De schrijver van Nobele wilden besteedt veel aandacht aan maatschapelijke minderheden die verdrukt worden door de Macht. In hen herkent hij de kiem der verbeelding: de jongeren tijdens de Mei-revolte, de Baskische afscheidingsbeweging, de Catharen, de taalkundige minderheden als het Rheto-Romaans in Zwitserland, de taal van de troubadours in Zuid-Frankrijk en het Créole op Martinique. Een daadwerkelijke revolutie predikt Frank Martinus Arion niet. Hij pleit voor een zacht kapitalisme en internationale solidariteit van de armen, nederigheid, dienstbaarheid en onbaatzuchtigheid: ‘Armoede blijft armoede, dacht ik zo, blanke of zwarte. Het is niet een kwestie van blank en zwart zoals we vroeger dachten, maar van rijk en arm, althans, dat het lot van de “verworpenen der aarde” overal op de wereld min of meer precies hetzelfde is.’

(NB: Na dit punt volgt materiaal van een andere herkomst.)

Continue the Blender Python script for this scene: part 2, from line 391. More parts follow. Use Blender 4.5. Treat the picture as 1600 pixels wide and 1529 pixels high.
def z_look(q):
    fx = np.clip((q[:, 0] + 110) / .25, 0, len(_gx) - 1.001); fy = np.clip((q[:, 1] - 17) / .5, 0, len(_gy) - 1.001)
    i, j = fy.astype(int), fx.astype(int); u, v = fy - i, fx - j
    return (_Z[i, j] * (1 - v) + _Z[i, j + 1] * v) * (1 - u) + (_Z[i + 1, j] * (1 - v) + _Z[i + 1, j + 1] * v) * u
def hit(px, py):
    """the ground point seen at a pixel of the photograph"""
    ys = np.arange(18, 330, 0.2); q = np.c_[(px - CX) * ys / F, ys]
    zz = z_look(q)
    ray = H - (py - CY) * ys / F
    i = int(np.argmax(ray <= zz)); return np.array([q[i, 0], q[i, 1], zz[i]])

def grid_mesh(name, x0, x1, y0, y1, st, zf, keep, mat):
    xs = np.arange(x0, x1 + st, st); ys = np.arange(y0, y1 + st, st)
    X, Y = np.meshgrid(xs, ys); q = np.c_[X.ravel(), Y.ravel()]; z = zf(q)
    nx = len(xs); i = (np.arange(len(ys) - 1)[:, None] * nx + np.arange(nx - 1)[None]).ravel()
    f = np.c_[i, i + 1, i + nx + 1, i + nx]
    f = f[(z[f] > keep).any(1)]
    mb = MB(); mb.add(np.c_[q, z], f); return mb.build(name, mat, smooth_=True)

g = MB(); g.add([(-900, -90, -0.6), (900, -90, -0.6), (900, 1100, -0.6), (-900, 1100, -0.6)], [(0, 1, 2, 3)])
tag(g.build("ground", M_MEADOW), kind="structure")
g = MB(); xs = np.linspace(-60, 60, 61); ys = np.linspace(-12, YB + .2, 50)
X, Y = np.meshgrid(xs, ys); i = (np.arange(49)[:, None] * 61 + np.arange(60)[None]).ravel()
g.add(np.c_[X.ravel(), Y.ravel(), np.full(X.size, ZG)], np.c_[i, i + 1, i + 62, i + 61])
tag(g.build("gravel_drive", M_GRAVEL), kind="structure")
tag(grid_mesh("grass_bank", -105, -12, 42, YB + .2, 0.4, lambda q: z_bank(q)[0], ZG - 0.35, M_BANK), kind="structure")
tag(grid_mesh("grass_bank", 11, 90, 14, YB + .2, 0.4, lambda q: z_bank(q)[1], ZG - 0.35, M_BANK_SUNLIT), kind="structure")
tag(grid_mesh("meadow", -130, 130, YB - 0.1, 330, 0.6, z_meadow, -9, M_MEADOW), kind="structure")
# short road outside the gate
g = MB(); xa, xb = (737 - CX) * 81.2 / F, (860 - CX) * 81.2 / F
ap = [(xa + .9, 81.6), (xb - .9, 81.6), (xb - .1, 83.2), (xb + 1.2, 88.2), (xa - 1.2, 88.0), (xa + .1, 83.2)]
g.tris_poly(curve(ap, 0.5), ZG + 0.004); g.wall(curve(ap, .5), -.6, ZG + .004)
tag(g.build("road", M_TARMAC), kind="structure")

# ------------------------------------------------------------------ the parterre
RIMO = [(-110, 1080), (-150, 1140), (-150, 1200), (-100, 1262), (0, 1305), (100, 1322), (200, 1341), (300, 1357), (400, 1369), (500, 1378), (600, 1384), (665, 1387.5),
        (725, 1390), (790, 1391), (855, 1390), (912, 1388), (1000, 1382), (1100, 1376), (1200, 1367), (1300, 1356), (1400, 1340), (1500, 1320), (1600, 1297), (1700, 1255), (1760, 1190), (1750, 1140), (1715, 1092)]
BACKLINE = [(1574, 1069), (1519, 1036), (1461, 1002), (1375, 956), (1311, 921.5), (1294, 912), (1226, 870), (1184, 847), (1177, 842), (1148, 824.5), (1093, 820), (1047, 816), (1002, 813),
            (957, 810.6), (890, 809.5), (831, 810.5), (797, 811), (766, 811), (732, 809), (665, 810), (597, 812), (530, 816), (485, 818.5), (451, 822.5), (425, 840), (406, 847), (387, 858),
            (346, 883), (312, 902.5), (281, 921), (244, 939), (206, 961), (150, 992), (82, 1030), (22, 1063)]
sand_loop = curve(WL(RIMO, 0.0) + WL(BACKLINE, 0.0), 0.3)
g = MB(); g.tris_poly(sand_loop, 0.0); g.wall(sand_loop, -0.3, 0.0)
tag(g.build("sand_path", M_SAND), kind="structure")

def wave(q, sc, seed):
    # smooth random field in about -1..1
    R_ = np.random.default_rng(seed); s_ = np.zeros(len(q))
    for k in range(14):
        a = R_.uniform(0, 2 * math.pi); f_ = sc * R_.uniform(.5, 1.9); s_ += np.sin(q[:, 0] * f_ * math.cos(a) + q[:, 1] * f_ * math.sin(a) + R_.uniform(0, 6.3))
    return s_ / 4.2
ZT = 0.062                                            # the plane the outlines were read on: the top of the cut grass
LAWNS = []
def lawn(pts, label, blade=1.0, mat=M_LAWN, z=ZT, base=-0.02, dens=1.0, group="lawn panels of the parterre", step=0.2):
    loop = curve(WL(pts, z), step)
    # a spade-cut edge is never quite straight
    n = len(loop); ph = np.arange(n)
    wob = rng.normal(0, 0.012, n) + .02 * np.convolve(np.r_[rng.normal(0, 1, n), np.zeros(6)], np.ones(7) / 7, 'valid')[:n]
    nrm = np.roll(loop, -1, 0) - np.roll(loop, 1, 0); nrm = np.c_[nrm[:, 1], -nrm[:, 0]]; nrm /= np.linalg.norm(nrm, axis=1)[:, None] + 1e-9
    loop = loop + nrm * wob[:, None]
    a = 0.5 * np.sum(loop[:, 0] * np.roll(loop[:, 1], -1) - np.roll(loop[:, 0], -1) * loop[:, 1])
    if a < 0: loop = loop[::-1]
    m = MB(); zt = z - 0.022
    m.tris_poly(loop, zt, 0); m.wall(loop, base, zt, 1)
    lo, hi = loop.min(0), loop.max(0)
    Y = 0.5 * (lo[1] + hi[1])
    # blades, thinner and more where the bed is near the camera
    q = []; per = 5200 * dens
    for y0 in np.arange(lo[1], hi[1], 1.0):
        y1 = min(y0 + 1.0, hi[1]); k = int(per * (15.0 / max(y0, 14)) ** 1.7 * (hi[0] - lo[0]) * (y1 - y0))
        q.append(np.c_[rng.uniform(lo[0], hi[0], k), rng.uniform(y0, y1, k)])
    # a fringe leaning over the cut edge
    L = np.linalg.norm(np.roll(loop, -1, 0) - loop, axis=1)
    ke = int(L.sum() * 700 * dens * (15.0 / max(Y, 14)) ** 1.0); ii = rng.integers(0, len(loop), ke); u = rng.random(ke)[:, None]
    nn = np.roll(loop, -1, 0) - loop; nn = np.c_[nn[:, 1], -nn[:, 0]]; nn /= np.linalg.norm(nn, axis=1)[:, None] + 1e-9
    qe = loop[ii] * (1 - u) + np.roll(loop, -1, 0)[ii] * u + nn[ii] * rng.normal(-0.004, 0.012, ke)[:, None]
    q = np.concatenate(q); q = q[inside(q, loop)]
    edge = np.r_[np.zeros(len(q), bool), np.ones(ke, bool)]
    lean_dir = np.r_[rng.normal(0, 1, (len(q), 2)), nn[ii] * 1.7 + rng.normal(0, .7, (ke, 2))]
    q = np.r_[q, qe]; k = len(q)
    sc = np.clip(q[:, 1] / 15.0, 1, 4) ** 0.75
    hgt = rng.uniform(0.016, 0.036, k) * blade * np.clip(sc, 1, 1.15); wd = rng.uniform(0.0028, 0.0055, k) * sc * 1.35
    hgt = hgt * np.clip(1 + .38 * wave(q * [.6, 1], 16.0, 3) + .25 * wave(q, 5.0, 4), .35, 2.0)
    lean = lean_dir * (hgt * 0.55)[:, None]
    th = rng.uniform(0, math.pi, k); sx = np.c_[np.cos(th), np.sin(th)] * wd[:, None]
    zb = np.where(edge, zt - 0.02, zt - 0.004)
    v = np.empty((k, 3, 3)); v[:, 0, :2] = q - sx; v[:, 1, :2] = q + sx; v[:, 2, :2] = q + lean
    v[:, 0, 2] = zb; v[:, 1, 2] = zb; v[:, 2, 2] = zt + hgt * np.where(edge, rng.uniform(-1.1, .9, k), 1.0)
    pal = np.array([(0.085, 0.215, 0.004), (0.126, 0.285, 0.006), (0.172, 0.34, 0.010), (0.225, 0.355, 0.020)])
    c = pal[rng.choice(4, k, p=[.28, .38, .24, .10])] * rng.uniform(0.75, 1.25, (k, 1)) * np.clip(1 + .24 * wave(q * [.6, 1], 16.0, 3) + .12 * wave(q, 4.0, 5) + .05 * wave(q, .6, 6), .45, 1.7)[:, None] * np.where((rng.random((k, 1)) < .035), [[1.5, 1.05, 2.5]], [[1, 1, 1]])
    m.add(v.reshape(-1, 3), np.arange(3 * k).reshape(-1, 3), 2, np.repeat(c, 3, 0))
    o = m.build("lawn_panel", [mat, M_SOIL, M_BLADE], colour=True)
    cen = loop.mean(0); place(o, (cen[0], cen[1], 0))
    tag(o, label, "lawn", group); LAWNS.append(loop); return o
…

Tegenover de geschiedenis die altijd te zien heeft gegeven dat de blanke missionaris de arme zwarte wat gáf en als gever superieur was, stelt de auteur de moderne neger die geeft aan de blinde blanke. Hij schenkt de vrouwen zijn liefde die hen vrijmaakt, de mannen zijn inzicht en intelligentie. De toekomst is aan de zwarte man uit de Derde Wereld. Julien gaat aan het slot van de roman terug in het klooster en wordt daarna hulpbisschop van Lourdes, met het doel om ‘met de documenten van Père Maure zich voor (te) bereiden op de totale ontploffing. Van Lourdes, van de hele Sancta Ecclesia Catolica!’ Uit de brieven in deel een blijkt dat ook de strijd door middel van de daad na acht jaar nog doorgaat. Mabille is actief in Martinique, Ursula zal naar datzelfde eiland gaan om een arbeiderszelfbestur op een door haar geërfde bananenplantage te vestigen. Het elan van Parijs '68 is niet uitgedoofd, maar verplaatst naar de Derde Wereld, waar het trouwens even fel wordt onderdrukt, zodat er in feite niets wordt opgelost: ‘Dan is de cirkel van 67/68 weer rond. Eindigen of beginnen we weer waar we toen begonnen.’ Alleen Juliens strijd van binnenuit, zijn geestelijke oorlog, zal op den duur tot resulaten kunnen leiden. De werkelijke revolutionair is die met verbeelding.